Does your organization function in silos?
Chances are that as your marketing department focuses on a new vertical, sales actively grow the current accounts. In contrast, customer success struggles across various verticals, trying to provide a personalized customer experience.
While each of these departments' functions is inherently different, their objectives should be consistent; otherwise your company might work itself out of business quickly by stretching its valuable resources in multiple directions at once.
Introducing cross-functional teams promotes cohesion across the company, optimizing your efforts to accomplish goals faster with minimal waste.
Read on to learn what is the meaning of the agile term "cross-functional team", how it works, its benefits, and examples for companies looking to grow with speed and agility.
What Is a Cross-Functional Team?
A cross-functional team is a group that consists of people from various functional areas of an organization, such as product, marketing, customer success, and sales.
These people sometimes belong to their department and cross-functional team, but an organizational structure can also consist solely of cross-functional team individuals.
Typically, cross-functional teams exist long-term. However, the company can also assemble them to meet specific goals and complete specific projects.
For instance, a member from the marketing department may help the sales department appeal to new leads for the latest product release, and a representative from logistics can keep track of what's working and what isn't. Also, these diverse skills can enhance the effectiveness of your Agile software development framework.
In short, members of cross-functional teams leverage their unique expertise for driving success for the entire team.
Benefits of Being a Cross-Functional Team
Cross-functional team companies are quickly replacing conventionally siloed departments. With opportunities for innovation, improved speed and organization, and more flexibility, it's no wonder that the World Economic Forum report (2020) found cross-functional team collaboration to be a critical leadership skill in 2020.
Here are some benefits of cross-functional teams:
Innovation and Insight
When people with unique perspectives and skill sets collaborate and connect, creativity thrives.
This cross-functionality transforms the typical 'group thinking' and motivates ideas to flow in from different ends of the company, making it easier to make improvements and detect issues within the value stream.
Furthermore, learning from team members who have different strengths and motives broadens the entire group's perspective and improves problem-solving skills. All these help with innovative and clever solutions that might have never surfaced if the members continued to work in siloed teams.
Collaborative Culture
Cross-functional teams create a collaborative culture for members of different departments to achieve a collective objective.
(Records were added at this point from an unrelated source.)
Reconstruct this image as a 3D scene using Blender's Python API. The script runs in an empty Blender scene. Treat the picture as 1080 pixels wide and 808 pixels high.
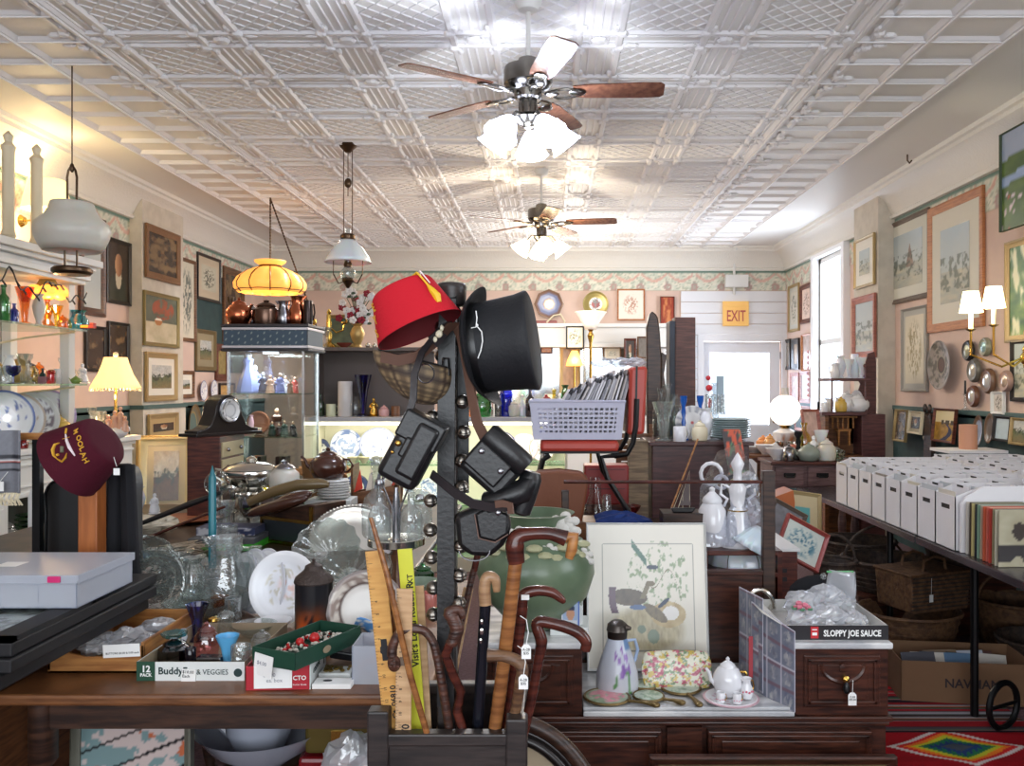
import bpy,bmesh,math,random
import numpy as np
from mathutils import Vector,Matrix,Euler
random.seed(7)
PI=math.pi
SC=bpy.context.scene
COL=SC.collection
# ------------------------------------------------------------ camera, world, exposure, large lights
CAMZ,F,CX,CY=1.55,900.0,580.0,404.0
cd=bpy.data.cameras.new('camera');cam=bpy.data.objects.new('camera',cd);COL.objects.link(cam)
cam.location=(0,0,CAMZ);cam.rotation_euler=(PI/2,0,0)
cd.sensor_width=36;cd.lens=30.0;cd.shift_x= -40/1080.0;cd.clip_start=0.05
cd.dof.use_dof=False
SC.camera=cam
SC.view_settings.view_transform='Standard';SC.view_settings.look='None'
SC.view_settings.exposure=0.25;SC.view_settings.gamma=1.0;SC.view_settings.use_curve_mapping=False
w=bpy.data.worlds.new('sky');SC.world=w;w.use_nodes=True
w.node_tree.nodes['Background'].inputs[0].default_value=(0.86,0.93,1.0,1)
w.node_tree.nodes['Background'].inputs[1].default_value=1.5
XL,XR,YB,YF,ZC= -4.15,3.42,12.35,-3.0,3.5
def light(kind,name,loc,energy,col=(1,1,1),size=.1,sy=None,rot=(0,0,0)):
    l=bpy.data.lights.new(name,kind);l.energy=energy;l.color=col
    if kind=='AREA':
        l.size=size
        if sy: l.shape='RECTANGLE';l.size_y=sy
    elif kind=='POINT': l.shadow_soft_size=size
    o=bpy.data.objects.new(name,l);COL.objects.link(o);o.location=loc;o.rotation_euler=rot
    return o
# daylight at side window and back door; added fills behind camera and near right
light('AREA','shop_front_fill',(-.3,YF+.25,1.9),150,(.88,.94,1),5.5,2.4,(-PI/2-.5,0,PI))  # unseen area light, tilted up to brighten the ceiling
light('AREA','side_window_daylight',(XR+.5,10.6,2.05),190,(.88,.94,1),2.6,2.4,(0,PI/2,0))
light('AREA','back_door_daylight',(2.72,YB+.5,1.3),120,(.9,.95,1),1.6,2.6,(-PI/2,0,0))
light('AREA','near_side_fill',(XR-.1,1.4,2.0),30,(.88,.94,1),1.6,1.6,(0,PI/2,0))  # added at an unseen window to brighten the ceiling at right

# ------------------------------------------------------------ helpers
def lin(c):
    return tuple(((v/255.)/12.92 if v/255. <= .04045 else ((v/255.+.055)/1.055)**2.4) for v in c[:3])
def V(px,py,Y):
    return Vector(((px-CX)*Y/F,Y,CAMZ+(CY-py)*Y/F))
def X(px,Y): return (px-CX)*Y/F
def Z(py,Y): return CAMZ+(CY-py)*Y/F
_m={}
def mat(name,col=(200,200,200),rough=.5,metal=0.,emit=0.,ecol=None,bump=0.,bscale=40.,var=0.,vscale=6.,spec=.5,coat=0.,col2=None,aniso=None,trans=0.):
    if name in _m: return _m[name]
    m=bpy.data.materials.new(name);m.use_nodes=True;nt=m.node_tree;b=nt.nodes['Principled BSDF']
    c=lin(col)
    b.inputs['Base Color'].default_value=(*c,1);b.inputs['Roughness'].default_value=rough
    b.inputs['Metallic'].default_value=metal;b.inputs['Specular IOR Level'].default_value=spec
    b.inputs['Coat Weight'].default_value=coat;b.inputs['Coat Roughness'].default_value=.08
    if trans: b.inputs['Subsurface Weight'].default_value=trans
    if emit:
        b.inputs['Emission Color'].default_value=(*lin(ecol or col),1);b.inputs['Emission Strength'].default_value=emit
    if var or col2 or bump:
        tc=nt.nodes.new('ShaderNodeTexCoord');mp=nt.nodes.new('ShaderNodeMapping')
        nt.links.new(tc.outputs['Object'],mp.inputs[0])
        if aniso: mp.inputs['Scale'].default_value=aniso
    if var or col2:
        n=nt.nodes.new('ShaderNodeTexNoise');n.inputs['Scale'].default_value=vscale;n.inputs['Detail'].default_value=5
        r=nt.nodes.new('ShaderNodeValToRGB');nt.links.new(mp.outputs[0],n.inputs[0]);nt.links.new(n.outputs[0],r.inputs[0])
        c2=lin(col2) if col2 else tuple(max(0,v*(1-var)) for v in c)
        r.color_ramp.elements[0].color=(*c2,1);r.color_ramp.elements[0].position=.38
        r.color_ramp.elements[1].color=(*c,1);r.color_ramp.elements[1].position=.62
        nt.links.new(r.outputs[0],b.inputs['Base Color'])
    if bump:
        n2=nt.nodes.new('ShaderNodeTexNoise');n2.inputs['Scale'].default_value=bscale;n2.inputs['Detail'].default_value=3
        bp=nt.nodes.new('ShaderNodeBump');bp.inputs['Strength'].default_value=bump;bp.inputs['Distance'].default_value=.01
        nt.links.new(mp.outputs[0],n2.inputs[0]);nt.links.new(n2.outputs[0],bp.inputs['Height']);nt.links.new(bp.outputs[0],b.inputs['Normal'])
    _m[name]=m;return m
def wood(name,c1,c2,rough=.35,sc=(2,2,18),vs=4.,bump=.05):
    return mat(name,c1,rough,0,col2=c2,aniso=sc,vscale=vs,bump=bump,bscale=9)
def glass(name,tint=(235,240,240),g=.12,rough=.03,bump=0.,bscale=30.,milk=0.):
    if name in _m: return _m[name]
    m=bpy.data.materials.new(name);m.use_nodes=True;nt=m.node_tree;nt.nodes.clear()
    out=nt.nodes.new('ShaderNodeOutputMaterial');mx=nt.nodes.new('ShaderNodeMixShader')
    t=nt.nodes.new('ShaderNodeBsdfTransparent');t.inputs[0].default_value=(*lin(tint),1)
    gl=nt.nodes.new('ShaderNodeBsdfGlossy');gl.inputs['Roughness'].default_value=rough;gl.inputs[0].default_value=(.95,.95,.95,1)
    fr=nt.nodes.new('ShaderNodeLayerWeight');fr.inputs[0].default_value=.5
    pw=nt.nodes.new('ShaderNodeMath');pw.operation='POWER';pw.inputs[1].default_value=4;nt.links.new(fr.outputs['Facing'],pw.inputs[0])
    ad=nt.nodes.new('ShaderNodeMath');ad.operation='MULTIPLY_ADD';ad.inputs[1].default_value=.6;ad.inputs[2].default_value=g;ad.use_clamp=True
    nt.links.new(pw.outputs[0],ad.inputs[0]);nt.links.new(ad.outputs[0],mx.inputs[0])
    nt.links.new(t.outputs[0],mx.inputs[1]);nt.links.new(gl.outputs[0],mx.inputs[2]);nt.links.new(mx.outputs[0],out.inputs[0])
    if milk:
        df=nt.nodes.new('ShaderNodeBsdfDiffuse');df.inputs[0].default_value=(*lin([min(255,c*1.02) for c in tint]),1);m2=nt.nodes.new('ShaderNodeMixShader');m2.inputs[0].default_value=milk
        nt.links.new(mx.outputs[0],m2.inputs[1]);nt.links.new(df.outputs[0],m2.inputs[2]);nt.links.new(m2.outputs[0],out.inputs[0])
    if bump:
        n2=nt.nodes.new('ShaderNodeTexNoise');n2.inputs['Scale'].default_value=bscale;tc=nt.nodes.new('ShaderNodeTexCoord')
        bp=nt.nodes.new('ShaderNodeBump');bp.inputs['Strength'].default_value=bump;bp.inputs['Distance'].default_value=.02
        nt.links.new(tc.outputs['Object'],n2.inputs[0]);nt.links.new(n2.outputs[0],bp.inputs['Height'])
        nt.links.new(bp.outputs[0],gl.inputs['Normal']);nt.links.new(bp.outputs[0],fr.inputs['Normal'])
    _m[name]=m;return m
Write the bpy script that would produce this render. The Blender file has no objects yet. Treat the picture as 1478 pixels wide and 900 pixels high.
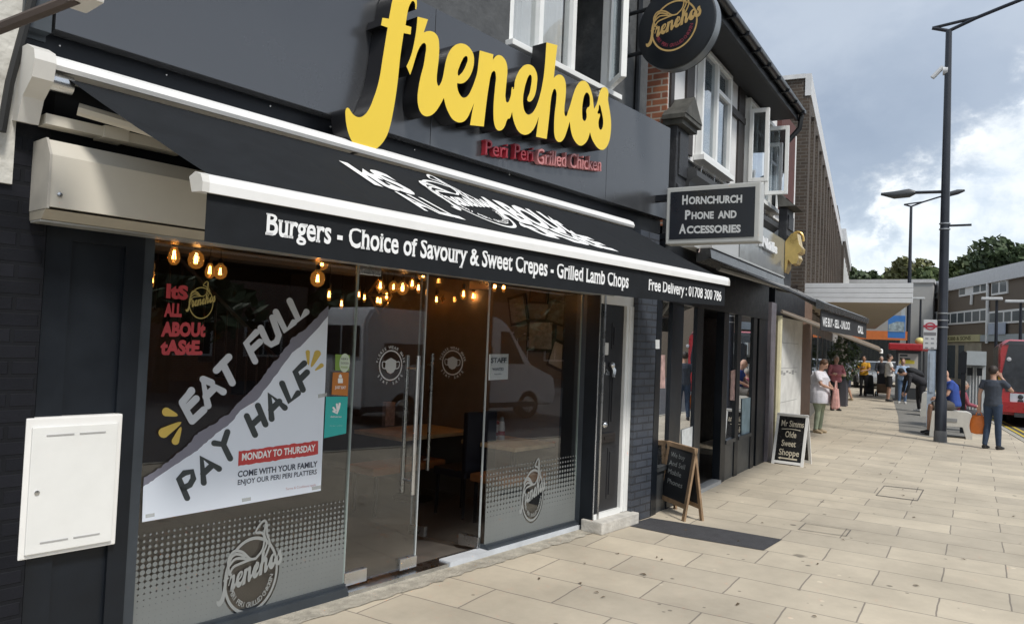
import bpy, bmesh, math, random
from mathutils import Vector, Matrix, noise
random.seed(7)
sc = bpy.context.scene
COL = sc.collection
R = math.radians
V = Vector

# ------------------------------------------------------------------ camera, sky, sun, exposure
EYE = V((0, 0, 1.815))
CR = V((0.52380237, -0.85081534, 0.04176516))
CU = V((-0.0525777, 0.01664436, 0.99847812))
CF = V((0.85021566, 0.52520112, 0.03601556))
FOC = 1091.0
cam = bpy.data.objects.new('camera', bpy.data.cameras.new('camera'))
COL.objects.link(cam)
cam.matrix_world = Matrix(((CR.x, CU.x, -CF.x, EYE.x), (CR.y, CU.y, -CF.y, EYE.y), (CR.z, CU.z, -CF.z, EYE.z), (0, 0, 0, 1)))
cam.data.sensor_width = 36
cam.data.lens = FOC / 1478 * 36
cam.data.clip_start = 0.05
cam.data.clip_end = 2000
sc.camera = cam
SUN_EL, SUN_AZ = 52, -116          # azimuth measured from +X towards +Y
sd = V((math.cos(R(SUN_EL)) * math.cos(R(SUN_AZ)), math.cos(R(SUN_EL)) * math.sin(R(SUN_AZ)), math.sin(R(SUN_EL))))
sl = bpy.data.lights.new('sun', 'SUN')
sl.energy = 1.3
sl.angle = R(10)
sl.color = (1, .95, .87)
so = bpy.data.objects.new('sun', sl)
COL.objects.link(so)
so.rotation_euler = (-sd).to_track_quat('-Z', 'Y').to_euler()
so.location = (0, -20, 30)
sc.view_settings.view_transform = 'Standard'
sc.view_settings.look = 'None'
sc.view_settings.gamma = 1
sc.view_settings.use_curve_mapping = False
sc.view_settings.exposure = 1.24

w = bpy.data.worlds.new('World')
sc.world = w
w.use_nodes = True
nt = w.node_tree
for n in list(nt.nodes): nt.nodes.remove(n)
def N(t, **k):
    n = nt.nodes.new(t)
    for a, b in k.items(): setattr(n, a, b)
    return n
def L(a, b): nt.links.new(a, b)
sky = N('ShaderNodeTexSky', sky_type='NISHITA')
sky.sun_disc = False
sky.sun_elevation = R(SUN_EL)
sky.sun_rotation = R(90 - SUN_AZ)
bg1 = N('ShaderNodeBackground'); bg1.inputs[1].default_value = .10
L(sky.outputs[0], bg1.inputs[0])
tc = N('ShaderNodeTexCoord')
sep = N('ShaderNodeSeparateXYZ'); L(tc.outputs['Generated'], sep.inputs[0])
def M(op, a, b=None, c=None, clamp=False):
    n = N('ShaderNodeMath', operation=op, use_clamp=clamp)
    for i, x in enumerate((a, b, c)):
        if x is None: continue
        if isinstance(x, (int, float)): n.inputs[i].default_value = x
        else: L(x, n.inputs[i])
    return n.outputs[0]
az = M('MULTIPLY', M('ARCTAN2', sep.outputs[1], sep.outputs[0]), 180 / math.pi)
el = M('MULTIPLY', M('ARCSINE', sep.outputs[2]), 180 / math.pi)
def noi(scale, detail, rough, off, squash=1.5):
    mp = N('ShaderNodeMapping'); mp.inputs['Location'].default_value = off; mp.inputs['Scale'].default_value = (1, 1, squash)
    L(tc.outputs['Generated'], mp.inputs[0])
    t = N('ShaderNodeTexNoise'); t.inputs['Scale'].default_value = scale; t.inputs['Detail'].default_value = detail; t.inputs['Roughness'].default_value = rough
    t.inputs['Distortion'].default_value = .15
    L(mp.outputs[0], t.inputs['Vector']); return t.outputs[0]
def smooth(x, a, b):
    n = N('ShaderNodeMapRange', interpolation_type='SMOOTHSTEP')
    n.inputs[1].default_value = a; n.inputs[2].default_value = b; L(x, n.inputs[0]); return n.outputs[0]
def mixc(f, a, b):
    n = N('ShaderNodeMix', data_type='RGBA')
    if isinstance(f, (int, float)): n.inputs[0].default_value = f
    else: L(f, n.inputs[0])
    for i, x in ((6, a), (7, b)):
        if isinstance(x, tuple): n.inputs[i].default_value = (*x, 1)
        else: L(x, n.inputs[i])
    return n.outputs[2]
n1 = noi(4.2, 6, .55, (5.5, 6.6, 0)); n2 = noi(11, 8, .62, (8.1, 1.7, 1)); n3 = noi(2.0, 3, .5, (1.0, 7.0, 2))
n4 = noi(24, 6, .6, (3.1, 1.3, 5))
body = mixc(smooth(n1, .40, .62), (.39, .44, .51), (.53, .575, .63))
# a broad slate coloured cloud base, in patches
dk = M('MULTIPLY', smooth(M('ADD', n3, M('MULTIPLY', M('SUBTRACT', n1, .5), .5)), .40, .60), 1.0)
da = M('MULTIPLY', M('SUBTRACT', az, 8.5), .095); de = M('MULTIPLY', M('SUBTRACT', el, 15.5), .14)
spot = M('POWER', 2.718, M('MULTIPLY', M('ADD', M('MULTIPLY', da, da), M('MULTIPLY', de, de)), -1))
dk = M('MAXIMUM', M('MULTIPLY', dk, .45), M('MULTIPLY', spot, M('ADD', .55, M('MULTIPLY', n2, .8))), clamp=True)
body = mixc(dk, body, (.255, .30, .37))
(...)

Shared decision-making, frequent team building, and implementation of a standard language bridge the gaps among siloed teams and foster a more inclusive and cooperative company culture.
Enhanced Leadership Skills
One of the other great benefits of cross-functional team collaboration is that it allows individual employees to direct the project.
All employees have opportunities to develop and enhance their leadership skills with cross-functional teams, encouraging and motivating them to acclimate their collaboration, conflict management, and communication styles to the specific requirements of their team.
Innovative and new leaders can ensure a project's success, and they can also be fortified to seek management positions in the long run.
Increased Employee Engagement
Employee engagement has experienced a decline in the past few years, as the uncertainty of hybrid vs. remote vs. return to normalcy leaves companies struggling to ensure that their employees remain on track and connected.
According to Gallup's report (2021), 51% of the workers are disengaged in their workplaces, whereas 13% of them are actively disconnected. These employees aren't only hampering productivity levels – they’re also directly impacting the bottom line.
Cross-functional Teams Example
Here are some illustrative cross-functional team examples to enhance your understanding of team members' responsibilities and talents:
Marketing and Sales
Integrated marketing and sales teams can be organized by region, product, and other factors to minimize the political non-cooperation and tensions among the marketing and sales units.
An integrated marketing and sales team can perform diverse functions like lead qualification and generation, pricing, promotion, closing, customer service, and proposals.
Information Technology and Business Units
It is normal to combine the capabilities of information technology into business units. This enables you to address a lack of responsiveness and perceived lag on the information technology department's part.
Cross-functional teams might also address converse issues like business units with overly expensive or unrealistic requirements with little business justification. The idea is to have similar groups implementing, supporting, and creating conditions to try to introduce low-value requirements and slow things down
Project Teams
Cross-functional teams can be temporary structures that exist during a project. The idea behind this is to get all the members you require to complete projects on one cohesive team, to avoid the negative and overhead politics that can happen when various large departments of a company are involved.
For instance, a cross-functional team for an IT project may have a particular business unit representative, several software developers, and a designer.
Product Development Teams
Cross-functional teams for product development, research and other innovative functions focus on diversity and depth of talent.
One example is product development teams with market research, industry, software architect, user interface design, engineering, visual design, finance, marketing, supply chain, and finance-related talents.
Wrapping Up
Cross-functional teams enable your organization to solve problems more efficiently and quickly. They boost innovation due to individuals with different functional departments working simultaneously on novel ideas, and augment company alignment as team members collaborate to reach shared goals.
The cross-functional team examples outlined above can help you manage and put together excellent cross-functional teams.